World's lowest energy consumption by an optical switch, into the atto-Joule region.

- Step toward the introduction of optical network technology for microprocessor chips -

  NTT Basic Research Laboratories and NTT Photonics Laboratories have succeeded in the ultralow energy operation of an optical switch whose energy consumption is in the atto-Joule region.

  The switch was manufactured by using an artificial periodic structure, called a photonic crystal, which can confine light in an ultrasmall region. The energy consumption is less than 1/200 that of the previous record. Previous optical switches exhibit a trade-off between high-speed operation and low energy consumption, and it has been difficult to balance low energy and fast switching. The size of the newly developed optical switch has been greatly reduced by employing an ultrasmall optical nanocavity made of photonic crystal.

  A reduction in switching energy has been achieved by (1) introducing InGaAsP with high-energy efficiency, and (2) constructing the optical switch by using an ultrasmall photonic crystal nanocavity as an optical cavity structure.

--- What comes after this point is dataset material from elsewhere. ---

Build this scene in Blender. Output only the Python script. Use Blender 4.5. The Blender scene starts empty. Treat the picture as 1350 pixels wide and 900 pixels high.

As a result, we have achieved a switching operation that realizes a 1/2 extinction ratio in 20-40 psec using an optical control pulse with an energy of 420 aJ. Similarly, an optical control pulse with 660 aJ energy yields a larger extinction ratio of 1/10. Furthermore, we realized an optical switch operation that selects a specific bit from a continuous 40 Gbit/sec pulse sequence.

  This achievement will be published in the online express edition of the UK science magazine "Nature Photonics" on May 2.

=> Photonic Nano-Structure Research Group

Fig. 1 Schematic diagram of an optical switch that employs a photonic crystal nanocavity

Newly developed ultrasmall optical switch using photonic crystal (top), operating principle (bottom left), and spatial distribution of light intensity (bottom right). The refractive index of the cavity changes only the control light is being input, and the resonant frequency is shifted. Consequently the signal light is intercepted and switch operation is observed.

Fig. 2 Observed switching operation of the developed device.

The figure shows the temporal change in the transmitted output light intensity of the signal light. It can be confirmed that the signal light is switched quickly by the control light. The figure reveals that the decrease in the signal light occurs only while the control light is being input.